Has this play changed the way you look at divorce? Any advice on that?
Marry like a Jew, divorce like a Catholic. Once there are children, I don’t believe in divorce. I really don’t, unless there’s some disaster. The big pillars: drugs, betrayal, alcoholism, God forbid, bodily punishment. But make no mistake. There is no shortcut around divorce with children.
Andy and I have stayed together through thick and thick. There hasn’t been a thin. I remember I was young, married for seven years. We disagreed on something and I realized we were never going to agree on it. Never! So I had to make a choice. Am I going to live with this contradiction, or is this going to be a big deal? I said I was going to live with the contradiction.
What do you hope that audiences—married, divorced, or single—might take away from seeing My First Ex-Husband Off-Broadway?
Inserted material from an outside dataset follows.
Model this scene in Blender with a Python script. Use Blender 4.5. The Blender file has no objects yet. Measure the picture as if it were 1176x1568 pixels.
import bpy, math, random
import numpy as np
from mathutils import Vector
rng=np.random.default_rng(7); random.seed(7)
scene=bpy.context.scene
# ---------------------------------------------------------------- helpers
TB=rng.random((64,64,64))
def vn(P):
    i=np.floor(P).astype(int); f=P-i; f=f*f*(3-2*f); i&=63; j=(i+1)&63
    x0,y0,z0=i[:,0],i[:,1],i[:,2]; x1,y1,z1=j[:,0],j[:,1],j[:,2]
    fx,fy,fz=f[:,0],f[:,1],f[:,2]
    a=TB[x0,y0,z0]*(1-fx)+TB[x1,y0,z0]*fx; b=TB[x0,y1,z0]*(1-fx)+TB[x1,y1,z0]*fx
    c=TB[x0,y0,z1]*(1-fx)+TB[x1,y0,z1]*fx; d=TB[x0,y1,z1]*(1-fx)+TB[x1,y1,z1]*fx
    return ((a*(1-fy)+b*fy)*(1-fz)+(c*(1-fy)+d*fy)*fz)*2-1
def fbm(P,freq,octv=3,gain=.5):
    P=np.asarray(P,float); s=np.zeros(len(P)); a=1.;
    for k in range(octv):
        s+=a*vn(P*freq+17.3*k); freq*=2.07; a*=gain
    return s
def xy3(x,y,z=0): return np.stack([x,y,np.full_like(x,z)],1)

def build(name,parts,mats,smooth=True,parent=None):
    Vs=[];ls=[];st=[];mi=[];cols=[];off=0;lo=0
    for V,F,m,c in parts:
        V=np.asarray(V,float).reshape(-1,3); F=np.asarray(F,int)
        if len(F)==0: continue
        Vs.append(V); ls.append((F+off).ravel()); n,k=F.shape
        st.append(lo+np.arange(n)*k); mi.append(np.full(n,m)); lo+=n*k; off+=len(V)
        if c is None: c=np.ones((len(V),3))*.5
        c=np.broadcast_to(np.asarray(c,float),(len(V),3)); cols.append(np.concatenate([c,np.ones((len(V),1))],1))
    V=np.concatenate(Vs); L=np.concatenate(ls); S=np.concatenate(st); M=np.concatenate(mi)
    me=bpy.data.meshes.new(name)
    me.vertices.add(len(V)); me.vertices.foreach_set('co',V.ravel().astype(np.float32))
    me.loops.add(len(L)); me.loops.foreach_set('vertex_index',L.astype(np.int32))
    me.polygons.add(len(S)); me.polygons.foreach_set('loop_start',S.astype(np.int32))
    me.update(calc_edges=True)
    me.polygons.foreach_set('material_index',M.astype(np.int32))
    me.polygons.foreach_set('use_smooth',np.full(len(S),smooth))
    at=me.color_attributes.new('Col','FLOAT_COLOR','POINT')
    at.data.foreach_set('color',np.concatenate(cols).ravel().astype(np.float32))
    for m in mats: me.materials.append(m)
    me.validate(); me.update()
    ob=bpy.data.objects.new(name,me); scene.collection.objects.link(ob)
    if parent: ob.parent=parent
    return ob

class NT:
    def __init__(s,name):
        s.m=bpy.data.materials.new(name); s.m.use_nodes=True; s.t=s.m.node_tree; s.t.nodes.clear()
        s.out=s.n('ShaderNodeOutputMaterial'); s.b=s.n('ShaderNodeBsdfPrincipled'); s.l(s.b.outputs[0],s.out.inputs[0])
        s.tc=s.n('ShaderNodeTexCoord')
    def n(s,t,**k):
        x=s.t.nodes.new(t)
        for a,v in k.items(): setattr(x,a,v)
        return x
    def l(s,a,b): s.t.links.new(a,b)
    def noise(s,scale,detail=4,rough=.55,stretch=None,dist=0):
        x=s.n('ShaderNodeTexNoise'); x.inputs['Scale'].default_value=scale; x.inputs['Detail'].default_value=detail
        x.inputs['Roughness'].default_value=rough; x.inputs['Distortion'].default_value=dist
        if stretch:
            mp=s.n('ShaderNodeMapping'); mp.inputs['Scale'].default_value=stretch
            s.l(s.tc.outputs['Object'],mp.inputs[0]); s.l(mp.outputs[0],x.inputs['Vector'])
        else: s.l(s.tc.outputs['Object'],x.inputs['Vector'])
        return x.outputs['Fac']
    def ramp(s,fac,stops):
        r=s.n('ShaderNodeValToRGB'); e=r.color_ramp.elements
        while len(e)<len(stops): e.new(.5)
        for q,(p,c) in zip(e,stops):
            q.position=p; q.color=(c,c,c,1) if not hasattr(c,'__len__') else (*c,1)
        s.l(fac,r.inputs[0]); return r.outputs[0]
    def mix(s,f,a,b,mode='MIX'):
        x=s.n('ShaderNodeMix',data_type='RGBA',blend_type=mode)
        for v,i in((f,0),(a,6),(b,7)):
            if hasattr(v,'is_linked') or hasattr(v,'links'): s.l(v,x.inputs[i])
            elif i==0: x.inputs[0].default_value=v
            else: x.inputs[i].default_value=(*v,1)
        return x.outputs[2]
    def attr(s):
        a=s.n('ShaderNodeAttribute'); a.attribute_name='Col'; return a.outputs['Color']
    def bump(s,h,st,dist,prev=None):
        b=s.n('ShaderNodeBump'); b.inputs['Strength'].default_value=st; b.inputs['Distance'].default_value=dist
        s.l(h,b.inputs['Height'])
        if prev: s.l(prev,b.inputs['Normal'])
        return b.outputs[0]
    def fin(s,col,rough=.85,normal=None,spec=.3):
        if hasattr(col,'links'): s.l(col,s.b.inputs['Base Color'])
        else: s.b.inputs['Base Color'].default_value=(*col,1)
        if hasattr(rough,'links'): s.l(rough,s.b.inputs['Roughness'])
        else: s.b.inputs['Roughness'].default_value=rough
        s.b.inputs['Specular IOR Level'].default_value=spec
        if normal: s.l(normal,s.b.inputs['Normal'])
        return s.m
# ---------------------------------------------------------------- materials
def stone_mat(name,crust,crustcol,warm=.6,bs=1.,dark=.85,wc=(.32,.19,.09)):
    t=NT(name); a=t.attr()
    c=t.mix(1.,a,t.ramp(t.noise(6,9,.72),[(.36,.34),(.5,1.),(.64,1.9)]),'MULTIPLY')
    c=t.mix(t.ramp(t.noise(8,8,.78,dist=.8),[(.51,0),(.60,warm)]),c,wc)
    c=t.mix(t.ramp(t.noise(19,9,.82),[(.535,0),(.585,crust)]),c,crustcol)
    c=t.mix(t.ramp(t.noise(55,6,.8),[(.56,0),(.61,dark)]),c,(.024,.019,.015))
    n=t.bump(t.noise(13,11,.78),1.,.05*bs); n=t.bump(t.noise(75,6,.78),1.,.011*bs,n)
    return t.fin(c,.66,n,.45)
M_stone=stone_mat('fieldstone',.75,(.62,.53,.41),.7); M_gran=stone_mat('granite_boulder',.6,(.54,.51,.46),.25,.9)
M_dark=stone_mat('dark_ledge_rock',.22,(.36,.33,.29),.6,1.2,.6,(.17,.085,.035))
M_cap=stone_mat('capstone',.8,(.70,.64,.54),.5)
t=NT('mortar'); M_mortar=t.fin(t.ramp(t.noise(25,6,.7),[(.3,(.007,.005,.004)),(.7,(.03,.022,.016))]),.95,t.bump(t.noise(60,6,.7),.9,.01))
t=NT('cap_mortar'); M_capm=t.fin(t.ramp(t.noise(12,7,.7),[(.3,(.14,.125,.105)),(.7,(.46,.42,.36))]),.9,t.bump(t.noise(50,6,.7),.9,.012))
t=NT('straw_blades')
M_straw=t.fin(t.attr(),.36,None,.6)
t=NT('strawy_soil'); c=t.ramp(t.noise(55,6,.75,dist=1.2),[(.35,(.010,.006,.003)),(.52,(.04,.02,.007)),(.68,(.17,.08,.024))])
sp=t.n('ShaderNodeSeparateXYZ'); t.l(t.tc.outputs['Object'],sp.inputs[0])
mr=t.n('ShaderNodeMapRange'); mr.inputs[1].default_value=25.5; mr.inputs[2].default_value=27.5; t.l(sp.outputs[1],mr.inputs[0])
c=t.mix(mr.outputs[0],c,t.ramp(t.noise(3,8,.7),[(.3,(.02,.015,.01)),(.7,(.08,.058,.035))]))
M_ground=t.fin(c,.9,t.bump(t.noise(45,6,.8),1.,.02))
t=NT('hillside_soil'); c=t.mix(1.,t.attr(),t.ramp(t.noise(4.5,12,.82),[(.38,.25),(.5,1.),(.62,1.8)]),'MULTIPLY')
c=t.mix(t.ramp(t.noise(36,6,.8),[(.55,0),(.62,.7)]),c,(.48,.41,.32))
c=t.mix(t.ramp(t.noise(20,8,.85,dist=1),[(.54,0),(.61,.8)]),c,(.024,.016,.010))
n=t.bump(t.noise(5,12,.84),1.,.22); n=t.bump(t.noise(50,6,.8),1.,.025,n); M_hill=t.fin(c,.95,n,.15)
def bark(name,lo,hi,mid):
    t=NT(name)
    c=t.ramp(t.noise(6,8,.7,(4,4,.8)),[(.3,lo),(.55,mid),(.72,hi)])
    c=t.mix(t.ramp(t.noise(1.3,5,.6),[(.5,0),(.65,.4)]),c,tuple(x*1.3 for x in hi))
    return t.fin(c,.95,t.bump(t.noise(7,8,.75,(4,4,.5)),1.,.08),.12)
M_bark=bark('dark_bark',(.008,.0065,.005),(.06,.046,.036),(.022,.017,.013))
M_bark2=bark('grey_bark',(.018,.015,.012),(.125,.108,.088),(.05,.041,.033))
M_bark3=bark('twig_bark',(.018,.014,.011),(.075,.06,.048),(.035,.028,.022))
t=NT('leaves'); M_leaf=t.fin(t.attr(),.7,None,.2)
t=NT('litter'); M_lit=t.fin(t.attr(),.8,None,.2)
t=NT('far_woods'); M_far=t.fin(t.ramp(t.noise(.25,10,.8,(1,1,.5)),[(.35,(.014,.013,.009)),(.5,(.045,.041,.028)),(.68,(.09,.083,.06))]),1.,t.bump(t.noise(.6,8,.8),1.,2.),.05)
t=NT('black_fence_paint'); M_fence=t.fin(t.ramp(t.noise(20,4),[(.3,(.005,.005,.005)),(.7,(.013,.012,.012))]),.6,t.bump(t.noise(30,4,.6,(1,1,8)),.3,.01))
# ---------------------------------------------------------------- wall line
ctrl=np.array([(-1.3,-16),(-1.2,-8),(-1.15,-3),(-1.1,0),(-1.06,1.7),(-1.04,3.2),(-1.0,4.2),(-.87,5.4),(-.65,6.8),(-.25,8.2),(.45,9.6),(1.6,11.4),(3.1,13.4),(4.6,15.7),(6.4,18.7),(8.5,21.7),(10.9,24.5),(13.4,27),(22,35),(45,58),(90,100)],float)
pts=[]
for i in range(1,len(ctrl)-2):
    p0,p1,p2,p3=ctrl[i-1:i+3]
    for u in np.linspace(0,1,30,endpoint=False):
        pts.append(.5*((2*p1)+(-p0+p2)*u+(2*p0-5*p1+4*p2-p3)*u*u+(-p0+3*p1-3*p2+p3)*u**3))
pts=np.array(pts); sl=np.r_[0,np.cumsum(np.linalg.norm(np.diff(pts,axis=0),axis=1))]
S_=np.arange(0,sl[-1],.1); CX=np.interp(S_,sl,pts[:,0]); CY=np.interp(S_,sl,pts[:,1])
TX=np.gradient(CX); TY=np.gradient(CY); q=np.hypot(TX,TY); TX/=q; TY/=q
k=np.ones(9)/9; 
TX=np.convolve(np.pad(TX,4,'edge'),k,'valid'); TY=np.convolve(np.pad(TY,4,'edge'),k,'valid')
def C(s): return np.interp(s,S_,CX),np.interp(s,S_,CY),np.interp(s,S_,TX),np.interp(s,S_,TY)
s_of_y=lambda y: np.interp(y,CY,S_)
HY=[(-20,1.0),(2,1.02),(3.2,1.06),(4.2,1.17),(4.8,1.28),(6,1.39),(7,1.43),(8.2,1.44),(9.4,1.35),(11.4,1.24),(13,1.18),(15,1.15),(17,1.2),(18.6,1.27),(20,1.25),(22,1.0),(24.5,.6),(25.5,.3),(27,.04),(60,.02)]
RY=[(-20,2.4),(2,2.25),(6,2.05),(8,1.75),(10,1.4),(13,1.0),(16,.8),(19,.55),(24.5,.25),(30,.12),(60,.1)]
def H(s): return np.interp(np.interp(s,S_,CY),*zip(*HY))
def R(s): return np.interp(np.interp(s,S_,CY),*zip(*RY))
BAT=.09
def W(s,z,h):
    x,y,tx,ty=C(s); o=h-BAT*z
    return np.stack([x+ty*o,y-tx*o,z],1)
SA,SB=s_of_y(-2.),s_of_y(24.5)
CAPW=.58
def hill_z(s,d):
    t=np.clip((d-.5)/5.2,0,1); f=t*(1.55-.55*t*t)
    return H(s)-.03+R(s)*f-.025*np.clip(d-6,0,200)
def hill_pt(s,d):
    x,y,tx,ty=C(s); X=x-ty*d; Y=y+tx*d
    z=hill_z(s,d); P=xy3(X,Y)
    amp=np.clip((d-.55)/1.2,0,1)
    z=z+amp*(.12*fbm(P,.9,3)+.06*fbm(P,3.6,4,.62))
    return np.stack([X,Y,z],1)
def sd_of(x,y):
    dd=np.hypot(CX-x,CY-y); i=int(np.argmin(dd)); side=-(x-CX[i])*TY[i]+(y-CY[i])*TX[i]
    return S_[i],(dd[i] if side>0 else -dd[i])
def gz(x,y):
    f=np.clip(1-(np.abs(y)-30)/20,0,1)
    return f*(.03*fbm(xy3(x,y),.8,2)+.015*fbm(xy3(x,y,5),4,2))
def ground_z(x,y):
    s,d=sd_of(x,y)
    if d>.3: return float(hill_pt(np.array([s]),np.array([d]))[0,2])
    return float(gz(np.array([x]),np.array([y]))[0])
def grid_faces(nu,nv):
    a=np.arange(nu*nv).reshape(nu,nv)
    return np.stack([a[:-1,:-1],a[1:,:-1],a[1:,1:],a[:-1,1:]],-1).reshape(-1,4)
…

I hope the audience will take away the idea of choice. It’s a comedy based on our place as women in relationship to the men we chose and how those men made us feel. They will either have insight into their own working or non-working relationships, or they will have access to small moments in each monologue of, “Oh my God. This happened to me! That’s something I can relate to.”
Tovah Feldshuh is playing in My First Ex-Husband from Jan. 29 to Feb. 23 at the MMAC Theater.